2. Why does the narrator note Marlow's resemblance to a Buddha, at the beginning as well as the end of Marlow's story?

3. Why does Marlow want to travel up the Congo River?

4. What is Marlow's attitude toward the African people he encounters on his trip up the Congo? In describing them, why does Marlow say that "what thrilled you was just the thought of their humanity—like yours—the thought of your remote kinship with this wild and passionate uproar" (p. 63)?

5. What does Marlow mean when he says that "there is a taint of death, a flavor of mortality in lies" (p. 49)?

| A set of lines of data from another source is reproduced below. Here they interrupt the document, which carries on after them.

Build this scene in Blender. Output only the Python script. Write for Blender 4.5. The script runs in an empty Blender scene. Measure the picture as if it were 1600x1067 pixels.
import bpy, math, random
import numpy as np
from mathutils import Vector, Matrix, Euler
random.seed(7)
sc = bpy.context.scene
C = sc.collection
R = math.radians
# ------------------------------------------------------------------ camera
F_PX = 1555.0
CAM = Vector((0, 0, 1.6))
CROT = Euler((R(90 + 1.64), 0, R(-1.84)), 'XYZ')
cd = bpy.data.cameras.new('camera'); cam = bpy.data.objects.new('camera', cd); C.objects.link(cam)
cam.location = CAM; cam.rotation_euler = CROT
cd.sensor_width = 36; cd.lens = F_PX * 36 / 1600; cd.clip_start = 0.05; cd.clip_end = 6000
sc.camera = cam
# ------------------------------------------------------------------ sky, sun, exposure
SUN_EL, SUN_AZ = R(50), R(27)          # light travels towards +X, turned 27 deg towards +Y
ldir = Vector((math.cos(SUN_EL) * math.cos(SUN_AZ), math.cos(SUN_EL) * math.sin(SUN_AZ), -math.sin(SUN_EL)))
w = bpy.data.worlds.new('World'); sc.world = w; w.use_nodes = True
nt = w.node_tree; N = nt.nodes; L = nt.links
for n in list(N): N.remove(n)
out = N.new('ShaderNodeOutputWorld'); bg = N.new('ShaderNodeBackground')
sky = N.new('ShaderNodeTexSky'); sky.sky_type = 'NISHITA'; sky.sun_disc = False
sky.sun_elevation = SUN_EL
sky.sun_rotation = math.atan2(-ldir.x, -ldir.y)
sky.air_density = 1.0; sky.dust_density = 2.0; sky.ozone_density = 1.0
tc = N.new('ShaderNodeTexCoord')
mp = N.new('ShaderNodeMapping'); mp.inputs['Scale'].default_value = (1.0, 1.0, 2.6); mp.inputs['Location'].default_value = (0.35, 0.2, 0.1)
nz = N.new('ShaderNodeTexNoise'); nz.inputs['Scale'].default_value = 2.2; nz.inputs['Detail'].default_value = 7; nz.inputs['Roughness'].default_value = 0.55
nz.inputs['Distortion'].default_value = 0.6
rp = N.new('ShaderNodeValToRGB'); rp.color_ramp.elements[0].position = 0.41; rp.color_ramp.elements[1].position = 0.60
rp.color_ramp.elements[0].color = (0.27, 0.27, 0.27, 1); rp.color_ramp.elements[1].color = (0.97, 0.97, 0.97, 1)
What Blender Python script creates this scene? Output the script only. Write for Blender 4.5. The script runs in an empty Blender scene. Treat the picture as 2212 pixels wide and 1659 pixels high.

6. Why does Marlow consider it lucky that "the inner truth is hidden" (p. 60)?

7. What does Kurtz mean when, as he's dying, he cries out, "The horror! The horror!" (p. 112)?

8. What is the significance of the report Kurtz has written for the International Society for the Suppression of Savage Customs? Why does Marlow tear off the postscript, which reads "Exterminate all the brutes!" (p. 84), before giving the report to the man from the Company?

9. Why does Marlow think that Kurtz was remarkable?

10. Why does Marlow tell the Intended that Kurtz's last words were her name?

11. What does Marlow mean when he says that Kurtz "was very little more than a voice" (p. 80)?

12. What does the narrator mean when he says of Marlow's narrative that it "seemed to shape itself without human lips in the heavy night-air of the river" (p. 50)?